→ Written exercise
Output exactly the lines from the first one down to the line containing "return un(px, py, Z)", inclusive.

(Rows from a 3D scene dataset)
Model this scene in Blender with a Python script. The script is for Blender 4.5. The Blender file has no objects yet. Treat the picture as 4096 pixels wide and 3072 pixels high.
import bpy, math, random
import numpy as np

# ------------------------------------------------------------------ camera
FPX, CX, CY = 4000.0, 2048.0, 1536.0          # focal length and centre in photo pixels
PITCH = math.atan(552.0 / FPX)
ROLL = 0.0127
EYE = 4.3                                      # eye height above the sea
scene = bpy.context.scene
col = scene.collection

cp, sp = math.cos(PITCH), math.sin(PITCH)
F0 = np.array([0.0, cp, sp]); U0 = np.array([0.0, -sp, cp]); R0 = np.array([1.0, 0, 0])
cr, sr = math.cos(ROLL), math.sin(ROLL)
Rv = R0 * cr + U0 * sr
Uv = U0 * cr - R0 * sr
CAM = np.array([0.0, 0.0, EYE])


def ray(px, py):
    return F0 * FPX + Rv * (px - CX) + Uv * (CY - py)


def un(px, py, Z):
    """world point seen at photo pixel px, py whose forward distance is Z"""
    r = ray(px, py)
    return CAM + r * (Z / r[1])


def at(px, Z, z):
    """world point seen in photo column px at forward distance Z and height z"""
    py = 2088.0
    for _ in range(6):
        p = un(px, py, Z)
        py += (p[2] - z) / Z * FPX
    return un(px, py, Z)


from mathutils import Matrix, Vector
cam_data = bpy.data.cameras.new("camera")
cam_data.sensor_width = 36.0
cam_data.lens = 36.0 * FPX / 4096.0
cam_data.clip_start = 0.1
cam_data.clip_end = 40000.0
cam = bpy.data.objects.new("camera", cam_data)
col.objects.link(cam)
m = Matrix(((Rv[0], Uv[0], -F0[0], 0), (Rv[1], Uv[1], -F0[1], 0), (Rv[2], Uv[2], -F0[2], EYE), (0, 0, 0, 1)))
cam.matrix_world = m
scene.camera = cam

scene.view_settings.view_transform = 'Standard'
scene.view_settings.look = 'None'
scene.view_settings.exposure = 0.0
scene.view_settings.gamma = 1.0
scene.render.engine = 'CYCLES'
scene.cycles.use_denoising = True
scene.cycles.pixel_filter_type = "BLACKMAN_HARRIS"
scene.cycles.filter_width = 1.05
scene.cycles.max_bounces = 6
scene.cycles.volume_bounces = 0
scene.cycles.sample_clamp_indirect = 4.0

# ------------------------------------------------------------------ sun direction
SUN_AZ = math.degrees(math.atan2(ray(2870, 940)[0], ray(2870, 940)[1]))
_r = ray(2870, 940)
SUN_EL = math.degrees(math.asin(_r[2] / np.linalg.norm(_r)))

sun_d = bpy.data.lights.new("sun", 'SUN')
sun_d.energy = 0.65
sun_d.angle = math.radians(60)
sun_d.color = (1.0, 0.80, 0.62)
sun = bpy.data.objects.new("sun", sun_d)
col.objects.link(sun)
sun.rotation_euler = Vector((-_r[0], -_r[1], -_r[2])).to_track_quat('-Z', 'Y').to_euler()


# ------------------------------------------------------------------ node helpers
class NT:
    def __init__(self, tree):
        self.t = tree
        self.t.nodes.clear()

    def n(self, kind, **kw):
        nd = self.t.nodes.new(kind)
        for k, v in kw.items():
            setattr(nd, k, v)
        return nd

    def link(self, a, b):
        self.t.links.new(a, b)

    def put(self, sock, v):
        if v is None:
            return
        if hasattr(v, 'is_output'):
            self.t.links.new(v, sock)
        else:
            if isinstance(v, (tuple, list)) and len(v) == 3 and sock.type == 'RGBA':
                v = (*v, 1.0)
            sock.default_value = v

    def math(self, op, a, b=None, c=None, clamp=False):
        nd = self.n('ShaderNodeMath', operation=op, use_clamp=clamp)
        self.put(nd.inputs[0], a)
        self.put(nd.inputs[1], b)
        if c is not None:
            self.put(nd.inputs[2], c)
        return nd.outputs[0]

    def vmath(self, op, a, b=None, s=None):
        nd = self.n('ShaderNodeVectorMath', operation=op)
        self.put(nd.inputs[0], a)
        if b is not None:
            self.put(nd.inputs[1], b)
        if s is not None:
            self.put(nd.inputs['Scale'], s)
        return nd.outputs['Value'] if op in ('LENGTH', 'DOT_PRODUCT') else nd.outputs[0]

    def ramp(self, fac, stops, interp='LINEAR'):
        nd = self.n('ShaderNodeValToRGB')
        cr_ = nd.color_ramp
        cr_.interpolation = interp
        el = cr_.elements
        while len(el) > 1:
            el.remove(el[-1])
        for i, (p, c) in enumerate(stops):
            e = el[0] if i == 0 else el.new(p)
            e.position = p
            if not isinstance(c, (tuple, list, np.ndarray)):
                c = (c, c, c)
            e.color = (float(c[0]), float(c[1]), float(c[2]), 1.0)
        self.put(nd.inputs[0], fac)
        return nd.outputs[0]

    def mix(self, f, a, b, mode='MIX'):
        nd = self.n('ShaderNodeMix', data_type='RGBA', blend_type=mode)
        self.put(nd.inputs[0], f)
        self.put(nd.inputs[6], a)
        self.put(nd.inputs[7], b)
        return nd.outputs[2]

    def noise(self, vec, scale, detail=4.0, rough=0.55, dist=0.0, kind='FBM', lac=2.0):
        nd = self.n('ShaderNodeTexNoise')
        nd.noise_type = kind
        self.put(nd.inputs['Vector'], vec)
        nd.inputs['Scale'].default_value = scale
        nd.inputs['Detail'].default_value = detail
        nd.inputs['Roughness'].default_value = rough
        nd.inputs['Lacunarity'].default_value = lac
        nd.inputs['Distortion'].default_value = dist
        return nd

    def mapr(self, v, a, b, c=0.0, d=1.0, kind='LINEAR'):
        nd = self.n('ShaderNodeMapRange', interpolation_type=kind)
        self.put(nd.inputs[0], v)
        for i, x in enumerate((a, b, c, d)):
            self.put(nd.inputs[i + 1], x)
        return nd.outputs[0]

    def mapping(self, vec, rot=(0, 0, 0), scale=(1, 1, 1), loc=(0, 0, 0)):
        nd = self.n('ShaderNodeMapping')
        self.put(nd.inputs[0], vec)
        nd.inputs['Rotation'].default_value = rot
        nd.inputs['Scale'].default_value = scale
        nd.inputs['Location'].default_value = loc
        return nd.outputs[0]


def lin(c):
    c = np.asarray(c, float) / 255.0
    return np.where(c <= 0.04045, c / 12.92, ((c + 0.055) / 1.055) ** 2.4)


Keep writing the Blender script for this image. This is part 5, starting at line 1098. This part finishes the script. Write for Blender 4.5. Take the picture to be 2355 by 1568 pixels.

→ Finished task
Model this scene in Blender with a Python script. The script is for Blender 4.5. The Blender file has no objects yet. Treat the picture as 4096 pixels wide and 3072 pixels high.
import bpy, math, random
import numpy as np

# ------------------------------------------------------------------ camera
FPX, CX, CY = 4000.0, 2048.0, 1536.0          # focal length and centre in photo pixels
PITCH = math.atan(552.0 / FPX)
ROLL = 0.0127
EYE = 4.3                                      # eye height above the sea
scene = bpy.context.scene
col = scene.collection

cp, sp = math.cos(PITCH), math.sin(PITCH)
F0 = np.array([0.0, cp, sp]); U0 = np.array([0.0, -sp, cp]); R0 = np.array([1.0, 0, 0])
cr, sr = math.cos(ROLL), math.sin(ROLL)
Rv = R0 * cr + U0 * sr
Uv = U0 * cr - R0 * sr
CAM = np.array([0.0, 0.0, EYE])


def ray(px, py):
    return F0 * FPX + Rv * (px - CX) + Uv * (CY - py)


def un(px, py, Z):
    """world point seen at photo pixel px, py whose forward distance is Z"""
    r = ray(px, py)
    return CAM + r * (Z / r[1])


def at(px, Z, z):
    """world point seen in photo column px at forward distance Z and height z"""
    py = 2088.0
    for _ in range(6):
        p = un(px, py, Z)
        py += (p[2] - z) / Z * FPX
    return un(px, py, Z)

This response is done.